Global Depository Receipts

Any instrument in the form of a depository receipt or certificate (by whatever name it is called) created by the Overseas Depository Bank outside India and issued to non-resident investors against the issue of ordinary shares or Foreign Currency Convertible Bonds of issuing company.

Indian Depository Receipt

A receipt, evidencing an underlying foreign security, issued in India by a foreign company which has entered into an agreement with the issuer and depository, custodian and depository or underwriters and depository, in accordance with the terms of prospectus or letter of offer, as may be prescribed.

Bonus Shares

Shares issued by companies to their shareholders free of cost by capitalization of accumulated reserves from the profits earned in the earlier years.

Cumulative Convertible Preference Shares

A type of preference shares where the dividend payable on the same accumulates, if not paid. After a specified date, these shares will be converted into equity capital of the company.

Participating Preference Shares

The right of certain preference shareholders to participate in profits after a specified fixed dividend contracted for is paid. Participation right is linked with the quantum of dividend paid on the equity shares over and above a particular specified level.

Grey Knight

One who offers to buy shares of the bidding company as an aid to the defence.

White Knight (U.S.)

A friendly bidder, willing to offer more for a target share than an existing hostile bidder to rescue a company that is about to fall into the hands of an unwelcome suitor. They are usually persuaded by the company that is subject to a hostile bid to come to its rescue.

Insider

Any person who, is or was connected with the company or is deemed to have been connected with the company, and who is reasonably expected to have access, connection, to unpublished price sensitive information in respect of securities of a company, or who has received or has had access to such unpublished price sensitive information

Insider trading

Practice of corporate agents buying or selling their corporation's securities without disclosing to the public significant information which is known to them but which has not yet affected the price.

Market capitalization

The market value of a company, calculated by multiplying the number of shares issued and outstanding by their current market price.

Merchant Banker

Any person who is engaged in the business of issue management either by making arrangement regarding selling, buying or subscribing to securities or acting as manager, consultant, adviser or rendering corporate advisory service in relation to such issue management.

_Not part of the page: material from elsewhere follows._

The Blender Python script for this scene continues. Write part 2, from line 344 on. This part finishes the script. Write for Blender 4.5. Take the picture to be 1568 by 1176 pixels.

Price sensitive information

Any information, which relates directly or indirectly to a company and which if published, is likely to materially affect the price of securities of the company.

Preferential allotment

Further issue of shares / securities convertible into equity shares at a later date, to a select group of persons in preference to all the existing shareholders of the company.

Tender Offer

Tender offer means an offer by a company to buy back its specified securities through a letter of offer from the holders of the specified securities of the company.

Stakeholder

Any individual or group who has an interest in a firm; in addition to shareholders and bondholders, includes labor, consumers, suppliers, the local community and so on.

Warrant

An options contract often sold with another security. For instance, corporate bonds may be sold with warrants to buy common stock of that corporation. Warrants are generally detachable.